The Art of Rice is a short journey into the sacred life of rice in the Orient. With more than 200 objects and some fascinating stories to read on your stroll through the show, it is a trip worth taking, especially if you participate in one of the many special events associated with the production at UCLA’s Fowler Museum through April 25.

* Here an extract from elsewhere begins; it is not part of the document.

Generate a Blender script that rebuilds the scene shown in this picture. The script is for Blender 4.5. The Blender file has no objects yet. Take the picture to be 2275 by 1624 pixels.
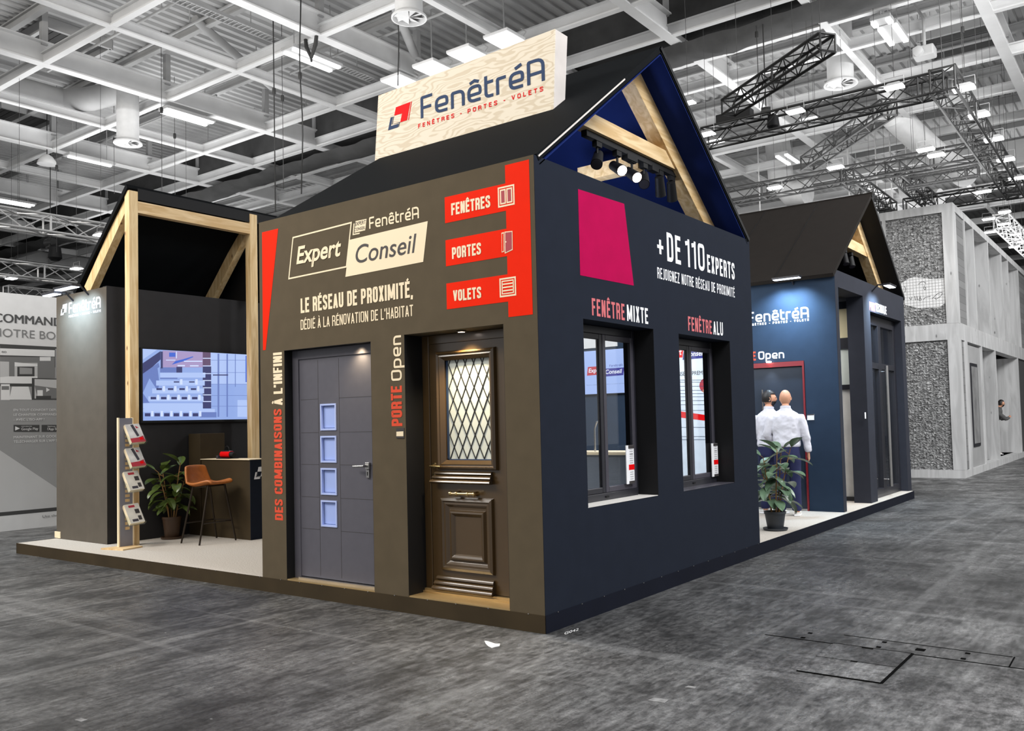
import bpy, bmesh, math, random
from mathutils import Vector, Matrix, Euler

# ------------------------------------------------------------------ camera, world, lights, exposure
scene = bpy.context.scene
COL = scene.collection
F_PX, CX, CY = 1930.24, 1164.76, 851.48
CAM = Vector((3.7184, -5.2377, 1.5545))
ROT = Matrix(((0.80437532, 0.59361698, -0.0244791),
              (0.04582317, -0.02090741, 0.99873075),
              (0.59235174, -0.80447608, -0.04401882)))          # rows: camera right, up, back
cam_data = bpy.data.cameras.new('camera')
cam_data.sensor_width = 36.0
cam_data.lens = F_PX / 2275 * 36.0
cam_data.shift_x = (1137.5 - CX) / 2275
cam_data.shift_y = (CY - 812.0) / 2275
cam_data.clip_end = 300
camera = bpy.data.objects.new('camera', cam_data)
COL.objects.link(camera)
camera.matrix_world = Matrix.Translation(CAM) @ ROT.transposed().to_4x4()
scene.camera = camera

scene.view_settings.view_transform = 'Standard'
scene.view_settings.look = 'None'
scene.view_settings.gamma = 1.0
scene.view_settings.use_curve_mapping = False
scene.view_settings.exposure = 0.0

world = bpy.data.worlds.new('hall_ambient')
scene.world = world
world.use_nodes = True
wbg = world.node_tree.nodes['Background']
wbg.inputs[0].default_value = (1.0, 1.0, 1.0, 1)
wbg.inputs[1].default_value = 0.55


def area_light(name, loc, target, size, energy, color=(1, 1, 1), size_y=None):
    d = bpy.data.lights.new(name, 'AREA')
    d.shape = 'RECTANGLE'
    d.size = size
    d.size_y = size_y or size
    d.energy = energy
    d.color = color
    o = bpy.data.objects.new(name, d)
    COL.objects.link(o)
    o.location = loc
    o.rotation_euler = (Vector(target) - Vector(loc)).to_track_quat('-Z', 'Y').to_euler()
    return o


def spot_light(name, loc, target, energy, angle=70, color=(1, 1, 1), blend=0.6, radius=0.04):
    d = bpy.data.lights.new(name, 'SPOT')
    d.energy = energy
    d.color = color
    d.spot_size = math.radians(angle)
    d.spot_blend = blend
    d.shadow_soft_size = radius
    o = bpy.data.objects.new(name, d)
    COL.objects.link(o)
    o.location = loc
    o.rotation_euler = (Vector(target) - Vector(loc)).to_track_quat('-Z', 'Y').to_euler()
    return o


# unseen area lamps added at mid-height, facing up to brighten the roof structure
for i, (x, y, e) in enumerate([(-8, 4.5, 240), (-16, 6, 370), (-2, 14, 320), (-9, 16, 240), (4, 9, 190), (-24, 12, 260), (-2, 26, 300), (-14, 24, 190)]):
    area_light('roof_fill', (x, y, 6.6), (x, y, 10), 6.0, e)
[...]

Special Events: Oct. 19 is the free Rice Fest with plenty of arts and crafts for children, rice candy sculptures, Indian dance and a Korean band-oh, and lots of rice to taste. Tasting tours around town begin Nov. 23 with a visit to Little India and continue next year into Chinatown, Korea town and Little Tokyo-a foodie’s delight. More information and tour reservations can
be obtained by calling 310.825.8655.
CLASSIC RICE PUDDING
Chinese legend has it that rice pudding was Confucius’ favorite meal, but he insisted that it must be baked with eight heavenly fruits as befits a sacred dish. The fruits are up to you although many people add raisins, plums and other dried fruits. This recipe is a French classic, virtually unchanged from the days of Charlemagne when it was a delicacy of the court. The trick is in finesse – everything gets assembled when each component is still hot. Wonderful comfort food for these cool, grey days.
Bon appetite!
Serves 6 – 8
3 cups whole milk
2 cups heavy cream
2 teaspoons vanilla extract*
1/2 cup long-grain rice
1/2 teaspoons nutmeg
1 1/3 cup sugar
5 Tablespoons water
4 large eggs, beaten
* Pure vanilla extract is okay for this, but to give the pudding a little Gallic oomph, try vanilla bean paste available at any gourmet shop and, occasionally, at Ralphs. It’s loaded with those microscopic flecks of bean and has less alcohol to burn off in baking.
1. Preheat oven to hot, 450-degrees.
2. Bring the milk and cream to a boil in a heavy saucepan. Add the vanilla and rice and cook very slowly for 30 – 40 minutes until the rice is almost soft. Stir often – do not allow the rice to clump or stick.
3. Meanwhile, make a caramel. Combine 1 cup of sugar with the water in a heavy skillet and cook over high heat, scraping down the beads from the sides of the pan. When the syrup is a pleasingly golden caramel, remove it from the heat.
4. Beat the eggs and remaining sugar until pale and pour into the rice mixture. Season with nutmeg and a pinch of salt (optional). Mix well.
5. Pour the rice on top of the caramel and place on the bottom shelf of the oven. Bake until it just turns golden – 5 to 10 minutes. Cool before serving.